They bring out the best in each other. Maybe you’ve said this about another couple or people have said it about you and your spouse. It’s a great compliment, but what does it mean, really? Is it something that only comes naturally or can you work on it? Does it fade over time? How do you know if you’re still doing it? While there’s no scientific formula for what it looks like, here are eight surefire signs that you and your spouse bring out the best in each other.
1. You have a healthy level of self-confidence.
Maybe you’ve grown more confident since meeting your partner. Or perhaps you’ve maintained a healthy confidence over your time together. Either way, this is a good sign that you consistently build each other up. When you’re constantly critical, even in seemingly minor ways, those little comments can eat away at your spouse’s confidence. If you both feel good about yourselves, it’s a testament to how you treat each other.
2. You can fully be yourselves.
If you can both let down your guards and be your complete selves – flaws, quirks, and all – it means you feel at ease, accepted, and comfortable with each other. Having to hide parts of yourself or put on a facade in your marriage is exhausting and unsustainable. When you feel loved for who you really are you’re in the most optimal position to be your best.
3. You help each other grow.
Growth comes in many forms. It could be giving each other new perspectives or teaching each other actual skills or information. It might be respectfully challenging each other’s opinions or pushing each other out of your comfort zones. Fostering growth – individually and as a couple – is a great sign you’re doing something right.
4. You laugh and have fun together.
It’s pretty straightforward, but if you’re constantly laughing and just generally having fun together, it’s a good reflection of the overall vibe of your relationship. If you’re feeling unhappy or criticized, that authentic sense of joy is going to be difficult to fake. This doesn’t mean you’re happy 100% of the time, but the low spots are more the exception than the norm.

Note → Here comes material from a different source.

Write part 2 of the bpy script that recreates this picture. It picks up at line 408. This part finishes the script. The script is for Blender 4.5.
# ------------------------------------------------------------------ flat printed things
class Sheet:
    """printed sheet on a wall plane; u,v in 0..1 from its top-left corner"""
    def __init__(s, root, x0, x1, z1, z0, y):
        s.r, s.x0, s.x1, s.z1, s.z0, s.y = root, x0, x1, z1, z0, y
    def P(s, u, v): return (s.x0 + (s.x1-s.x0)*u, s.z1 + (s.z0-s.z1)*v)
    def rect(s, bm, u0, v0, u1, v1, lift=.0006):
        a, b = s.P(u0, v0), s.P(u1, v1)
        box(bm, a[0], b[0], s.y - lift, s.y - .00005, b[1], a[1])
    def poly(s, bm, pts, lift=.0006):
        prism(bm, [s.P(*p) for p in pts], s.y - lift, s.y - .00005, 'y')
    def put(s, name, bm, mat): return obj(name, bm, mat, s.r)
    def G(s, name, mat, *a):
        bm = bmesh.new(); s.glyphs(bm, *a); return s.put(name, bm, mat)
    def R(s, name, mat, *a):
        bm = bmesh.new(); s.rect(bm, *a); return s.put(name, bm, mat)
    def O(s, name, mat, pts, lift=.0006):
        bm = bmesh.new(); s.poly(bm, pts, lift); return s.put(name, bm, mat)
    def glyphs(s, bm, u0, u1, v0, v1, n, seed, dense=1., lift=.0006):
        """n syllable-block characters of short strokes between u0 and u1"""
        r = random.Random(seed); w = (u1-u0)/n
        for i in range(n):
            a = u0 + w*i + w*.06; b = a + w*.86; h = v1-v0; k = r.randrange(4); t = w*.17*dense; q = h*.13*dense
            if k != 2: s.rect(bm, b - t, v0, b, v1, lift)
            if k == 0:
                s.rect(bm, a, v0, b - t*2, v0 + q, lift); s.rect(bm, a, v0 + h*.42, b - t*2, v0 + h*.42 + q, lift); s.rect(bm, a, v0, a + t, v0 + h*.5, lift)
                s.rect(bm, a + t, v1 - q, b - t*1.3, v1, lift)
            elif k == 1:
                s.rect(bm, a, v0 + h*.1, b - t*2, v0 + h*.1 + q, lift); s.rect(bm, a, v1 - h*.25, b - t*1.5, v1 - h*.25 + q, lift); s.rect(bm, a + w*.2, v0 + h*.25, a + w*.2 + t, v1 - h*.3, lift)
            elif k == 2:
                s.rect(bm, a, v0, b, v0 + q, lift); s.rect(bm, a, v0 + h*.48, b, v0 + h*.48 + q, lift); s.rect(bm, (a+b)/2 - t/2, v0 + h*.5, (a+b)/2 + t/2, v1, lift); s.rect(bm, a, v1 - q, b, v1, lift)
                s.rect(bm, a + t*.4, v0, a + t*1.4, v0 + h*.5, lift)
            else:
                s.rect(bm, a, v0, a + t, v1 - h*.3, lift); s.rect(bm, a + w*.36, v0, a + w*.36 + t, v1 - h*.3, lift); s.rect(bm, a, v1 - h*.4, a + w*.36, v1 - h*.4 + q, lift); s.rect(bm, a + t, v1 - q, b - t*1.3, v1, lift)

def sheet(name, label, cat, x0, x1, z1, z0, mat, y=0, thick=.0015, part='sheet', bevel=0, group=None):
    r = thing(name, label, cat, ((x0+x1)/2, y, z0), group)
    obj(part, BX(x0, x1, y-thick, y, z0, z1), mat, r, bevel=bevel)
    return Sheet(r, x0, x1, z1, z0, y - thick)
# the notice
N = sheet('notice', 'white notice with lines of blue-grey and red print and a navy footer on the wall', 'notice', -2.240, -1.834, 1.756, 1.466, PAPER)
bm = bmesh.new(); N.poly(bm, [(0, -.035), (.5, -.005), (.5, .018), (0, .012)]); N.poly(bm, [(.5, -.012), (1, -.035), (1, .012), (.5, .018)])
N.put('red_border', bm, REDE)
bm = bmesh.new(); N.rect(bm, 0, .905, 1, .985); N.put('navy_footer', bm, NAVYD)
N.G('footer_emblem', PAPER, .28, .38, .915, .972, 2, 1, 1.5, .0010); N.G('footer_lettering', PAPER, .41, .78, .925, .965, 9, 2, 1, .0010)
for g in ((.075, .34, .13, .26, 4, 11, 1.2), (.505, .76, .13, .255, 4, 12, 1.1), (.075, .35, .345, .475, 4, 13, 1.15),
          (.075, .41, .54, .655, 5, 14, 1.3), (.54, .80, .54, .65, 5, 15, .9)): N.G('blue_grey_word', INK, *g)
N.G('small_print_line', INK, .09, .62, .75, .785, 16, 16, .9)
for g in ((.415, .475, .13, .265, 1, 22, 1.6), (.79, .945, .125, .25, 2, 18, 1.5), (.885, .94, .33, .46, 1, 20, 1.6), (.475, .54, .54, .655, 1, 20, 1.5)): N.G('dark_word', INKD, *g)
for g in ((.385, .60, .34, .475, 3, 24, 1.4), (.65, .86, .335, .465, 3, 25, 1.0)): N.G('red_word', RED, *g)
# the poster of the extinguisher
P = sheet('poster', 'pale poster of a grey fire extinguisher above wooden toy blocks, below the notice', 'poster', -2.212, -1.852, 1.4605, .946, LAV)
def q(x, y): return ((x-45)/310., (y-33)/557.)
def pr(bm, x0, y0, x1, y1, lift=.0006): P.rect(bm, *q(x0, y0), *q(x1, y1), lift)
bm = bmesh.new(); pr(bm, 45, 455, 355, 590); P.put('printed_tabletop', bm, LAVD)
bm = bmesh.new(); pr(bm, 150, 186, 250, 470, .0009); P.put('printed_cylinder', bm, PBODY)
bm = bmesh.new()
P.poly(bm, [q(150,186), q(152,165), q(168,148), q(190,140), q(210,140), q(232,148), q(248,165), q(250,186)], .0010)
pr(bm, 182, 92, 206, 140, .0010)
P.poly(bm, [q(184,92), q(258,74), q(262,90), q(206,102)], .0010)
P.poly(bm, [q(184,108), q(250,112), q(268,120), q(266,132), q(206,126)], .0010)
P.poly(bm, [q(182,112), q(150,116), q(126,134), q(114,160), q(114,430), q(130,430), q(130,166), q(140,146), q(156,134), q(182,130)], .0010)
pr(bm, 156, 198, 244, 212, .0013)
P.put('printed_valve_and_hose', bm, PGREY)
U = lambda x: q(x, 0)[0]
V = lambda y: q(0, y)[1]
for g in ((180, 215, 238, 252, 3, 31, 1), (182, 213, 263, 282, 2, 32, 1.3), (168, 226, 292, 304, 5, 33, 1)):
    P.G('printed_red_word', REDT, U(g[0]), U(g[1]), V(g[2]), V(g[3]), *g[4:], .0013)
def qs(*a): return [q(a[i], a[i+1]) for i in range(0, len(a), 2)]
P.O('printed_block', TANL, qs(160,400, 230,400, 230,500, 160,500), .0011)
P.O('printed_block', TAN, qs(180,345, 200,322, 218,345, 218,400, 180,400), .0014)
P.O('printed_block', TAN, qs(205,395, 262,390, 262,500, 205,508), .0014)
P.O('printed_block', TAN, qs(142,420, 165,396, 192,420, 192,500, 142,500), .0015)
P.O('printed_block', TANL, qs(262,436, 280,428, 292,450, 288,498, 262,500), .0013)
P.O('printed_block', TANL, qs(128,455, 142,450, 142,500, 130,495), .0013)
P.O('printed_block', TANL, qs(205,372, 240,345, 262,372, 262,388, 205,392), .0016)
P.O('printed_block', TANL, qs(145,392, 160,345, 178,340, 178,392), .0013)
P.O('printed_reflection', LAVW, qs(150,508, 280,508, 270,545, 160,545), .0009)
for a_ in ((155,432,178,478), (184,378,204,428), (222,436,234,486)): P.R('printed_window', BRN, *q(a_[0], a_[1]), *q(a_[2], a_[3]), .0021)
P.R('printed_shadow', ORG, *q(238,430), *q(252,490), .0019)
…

5. You can help each other work through personal issues.
While you can’t do the work for them, you do the next best thing: provide them with the support, encouragement, and understanding they need to process, work through, and heal from personal issues and traumas. You’re also able to give them helpful perspective and advice if they ask for it.

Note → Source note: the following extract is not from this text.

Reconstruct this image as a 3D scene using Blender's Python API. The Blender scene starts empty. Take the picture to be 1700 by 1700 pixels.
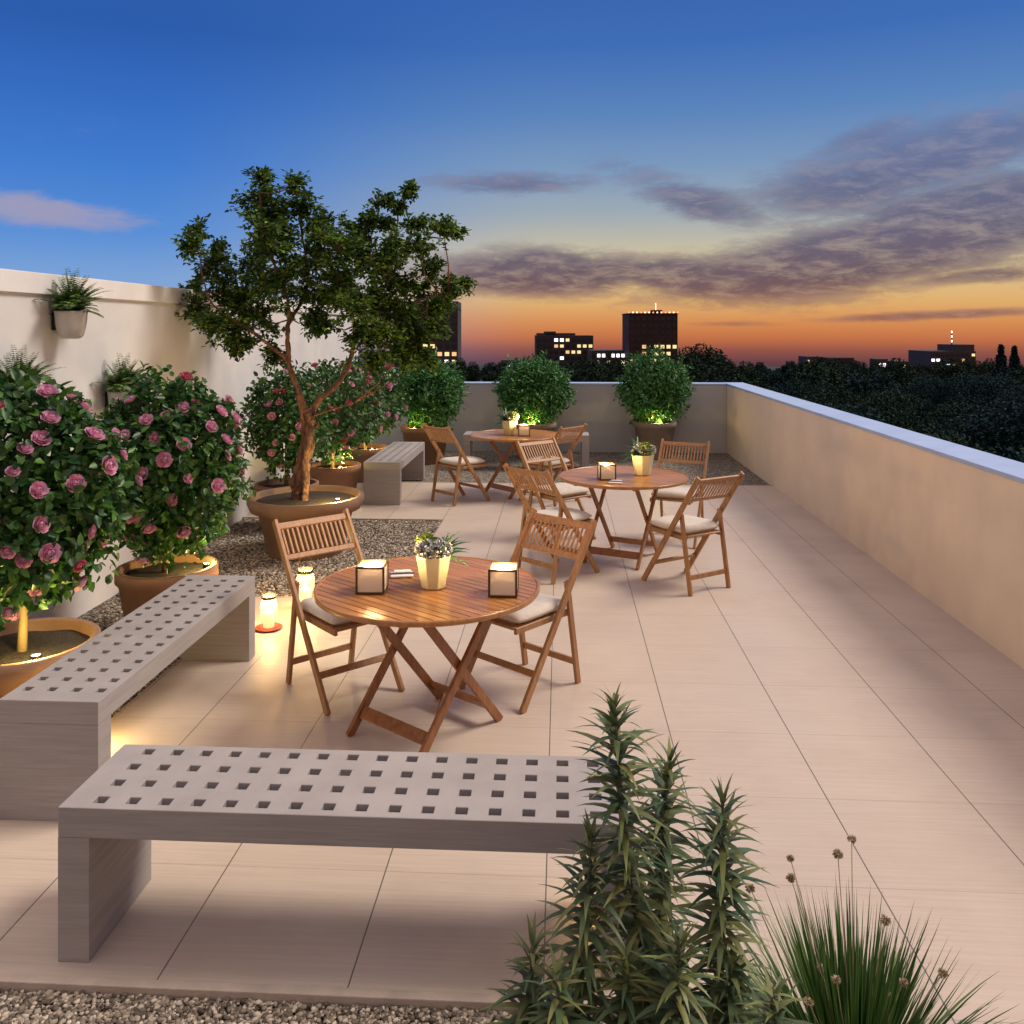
import bpy, math, random
import numpy as np
from mathutils import Vector, Matrix, noise
rad = math.radians
random.seed(7); rng = np.random.default_rng(7)
S = bpy.context.scene
COL = S.collection
# ------------------------------------------------------------------ camera
H = 2.05; F = 1440.0; YAW = rad(3.18); CS, SN = math.cos(YAW), math.sin(YAW); HY = 548.0
cd = bpy.data.cameras.new('camera'); cam = bpy.data.objects.new('camera', cd); COL.objects.link(cam)
cam.location = (0, 0, H); cam.rotation_euler = (rad(90), 0, YAW)
cd.sensor_width = 36; cd.lens = F/1700*36; cd.shift_y = -(850-HY)/1700
cd.clip_start = 0.05; cd.clip_end = 8000
S.camera = cam
S.view_settings.view_transform = 'Standard'; S.view_settings.look = 'None'
S.view_settings.exposure = 0.0; S.view_settings.gamma = 1
S.render.engine = 'CYCLES'
try:
    S.cycles.sample_clamp_indirect = 4.0; S.cycles.caustics_reflective = False; S.cycles.caustics_refractive = False
    S.cycles.max_bounces = 8; S.cycles.transparent_max_bounces = 12
except Exception: pass

def cw(r, d, z=0.0): return Vector((r*CS-d*SN, r*SN+d*CS, z))        # plan position beside/ahead of the viewpoint
def cv(x, y): return (x*CS-y*SN, x*SN+y*CS)
def at(px, d, z=0.0): return cw((px-850)/F*d, d, z)
def zat(py, d): return H-(py-HY)/F*d
def lin(c):
    return tuple(((v/255)/12.92 if v/255 <= .04045 else ((v/255+.055)/1.055)**2.4) for v in c)

# ------------------------------------------------------------------ world
SUN_AZ = rad(17)      # measured from +X towards +Y
SUN_EL = rad(50)
W = bpy.data.worlds.new('World'); S.world = W; W.use_nodes = True
nt = W.node_tree; nt.nodes.clear()
class NB:
    def __init__(s, nt): s.nt = nt
    def n(s, t, **k):
        x = s.nt.nodes.new(t)
        for a, b in k.items(): setattr(x, a, b)
        return x
    def setin(s, sock, v):
        if isinstance(v, bpy.types.NodeSocket): s.nt.links.new(v, sock)
        else: sock.default_value = v
    def m(s, op, *a, clamp=False):
        x = s.n('ShaderNodeMath', operation=op); x.use_clamp = clamp
        for i, v in enumerate(a): s.setin(x.inputs[i], v)
        return x.outputs[0]
    def ss(s, v, a, b, o0=0.0, o1=1.0):
        x = s.n('ShaderNodeMapRange', interpolation_type='SMOOTHSTEP')
        for i, q in enumerate((v, a, b, o0, o1)): s.setin(x.inputs[i], q)
        return x.outputs[0]
    def ramp(s, v, stops):
        x = s.n('ShaderNodeValToRGB'); e = x.color_ramp.elements
        while len(e) > 1: e.remove(e[-1])
        e[0].position = stops[0][0]; e[0].color = (*stops[0][1], 1)
        for p, c in stops[1:]:
            q = e.new(p); q.color = (*c, 1)
        s.setin(x.inputs[0], v); return x.outputs[0]
    def mix(s, f, a, b, blend='MIX'):
        x = s.n('ShaderNodeMix', data_type='RGBA', blend_type=blend)
        s.setin(x.inputs[0], f)
        for i, v in ((6, a), (7, b)):
            if isinstance(v, bpy.types.NodeSocket): s.nt.links.new(v, x.inputs[i])
            else: x.inputs[i].default_value = (*v[:3], 1)
        return x.outputs[2]
    def noise(s, vec, scale, detail=4, rough=.55, dist=0.0, out=0):
        x = s.n('ShaderNodeTexNoise')
        if vec is not None: s.nt.links.new(vec, x.inputs['Vector'])
        x.inputs['Scale'].default_value = scale; x.inputs['Detail'].default_value = detail
        x.inputs['Roughness'].default_value = rough; x.inputs['Distortion'].default_value = dist
        return x.outputs[out]
    def scalev(s, vec, sc):
        x = s.n('ShaderNodeMapping'); s.nt.links.new(vec, x.inputs[0]); x.inputs['Scale'].default_value = sc
        return x.outputs[0]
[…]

6. You’re both comfortable bringing up issues.
With self-confidence (mentioned in #1) comes the ability to be assertive. This skill is a game-changer when it comes to addressing issues and working through conflicts in a productive way. You’re not afraid to bring things up for fear of a big blowout fight. Instead, you’ve created a dynamic that welcomes discussion and allows you to ask for what you want and need in the relationship.
7. You’re thriving in many areas of life.
When you feel confident and secure in your couple relationship, you’re better equipped to put energy into other areas of your life as well – your job, relationships with family and friends, hobbies and interests, etc. Your life feels well-rounded and you help each other maintain a good work-life balance.
8. Your personalities strike the right balance.
Whether you have similar or strikingly different personalities, all personality traits have positive and negative aspects. When you’re feeling mentally and emotionally balanced, you’re more likely to exhibit the positive sides of your personality traits. When you’re stressed or struggling, it’s common to see the less desirable sides. If you’re both in the sweet spot most of the time, or can help each other get back to it when one of you is feeling out of balance, this is a great sign.
Bringing out the best in each other might feel like it comes naturally. Or maybe it did at one time, but now it doesn’t always feel that way. That’s normal. Hopefully these signs can serve as reminders of what you’re doing right – or starting points for things to work on if you want to get back to where you once were.
It is essential to understand that love is extremely simple until and unless we mess up the things and build a complicated network all around ourselves. Know that it is all about two people doing their best in order to bring out the best in each other.
After being married for 47 years. I learned that being the best cheerleader for my husband made a difference, empowering him to be all that he can be. Always letting him know that I was on his side at all times. What affects him affects me also. It takes the two that make the US.
That’s awesome!
I always think of our relationship like playing on a doubles tennis team. You are on the same team, on the same side of the net. If I lose, my wife loses and if my wife loses, I lose. BUT, if I win or my wife wins, we both win. We are not playing a singles tennis match where we are on opposite sides of the net.
Great analogy! If we both understand that we are on the same team and are striving to win together in life and marriage, we can get through the seasons of life.
Love that Dave! Such a great example.
When the “Two become One” the best one the two become is the best of the two of them!
I have recently married to the love of my life. I was in a previous marriage for 40 years with much emotional abuse. I am still healing but learned so much about myself in the time I have been alone. I asked God to bring me a man to share my life with that has the same values as I have. He did! We have respect for each other and each others opinions, we are at the same place spiritually, we look at each other as more important than the other. In doing these things we have learned to be secure, very happy, emotionally balanced and totally confident. We keep God at the front of our relationship and our walk with Him is the most important thing we have. I cherish my husband and what he thinks and feels. There is no doubt in my mind that God has put us together and we will continue this walk as one and live very full happy lives. The boil down is “think more of your spouse than yourself” and see how great your relationship is.